研究課題/領域番号 |
02044060
|
研究機関 | 信州大学 |
研究代表者 |
山本 巖 信州大学, 繊維学部, 教授 (60021169)
|
研究分担者 |
SIMON Jacges ESPCI大学, 教授
藤本 哲也 信州大学, 繊維学部, 教務員 (90209099)
太田 和親 信州大学, 繊維学部, 助教授 (70160497)
|
キーワード | ディスコティック液晶 / 有機金属錯体 / πーアクセプタ- / πードナ- / フタロシアニン / ピラジノポルフィラジン |
研究概要 |
本研究は従来知られている液晶物質とは全く異なる分子構造を持つ新規の有機遷移金属錯体のディスコティック液晶を合成し、分子素子及び室温超伝導体への道を開くことを目的としており、本年度はπードナ-性ディスコティック液晶であるフタロシアニン系化合物とπーアクセプタ-性であると期待できるテトラピラジノポルフィラジン系化合物の合成とその物性について検討した。
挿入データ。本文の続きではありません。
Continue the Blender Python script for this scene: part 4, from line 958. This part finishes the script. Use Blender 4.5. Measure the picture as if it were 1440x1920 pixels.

また相手国側とサンプルの交換、実験結果の討論、考察及び共同実験等を行い、本研究を円滑に進めるため、代表者である山本が2度、分担者の太田が1度相手国を訪問し共同研究の実を挙げた。 フタロシアニン系化合物としては、コアの周辺に8本のnーアルコキシフェニル基を付与したフタロシアニンメタルフリ-体(図1)と、その銅(II)錯体(図2)の合成と液晶性を検討した。その結果メタルフリ-体では、ディスコティックヘキサゴナルカラムナ-を持ち、また銅錯体ではディスコティックレクタンギュラ-カラムナ-相を示すことを見いだした。 一方、テトラピラジノポルフィラジン系化合物としては、周辺に8本のドデシル基を付与したテトラピラジノポルフィラジンーNーオキサイド(図3)を合成した。本化合物はレクタンギュラ-カラムナ-相を示すと共にかなり良いπーアクセプタ-性を示すことを見いだした。なおこれらの結果については一部はLiq. Cryst.で印刷中であり、また一部は、同誌に投稿中である。 次年度は、これらの液晶化合物の電荷移動錯体の形成について検討すると同時により良いπドナ-、πーアクセプタ-性化合物の合成についても検討する。しかし、相手国(フランス)側の進捗状況が若干遅れているので、次年度は本年度よりも多く渡仏し共同研究を成功させたい。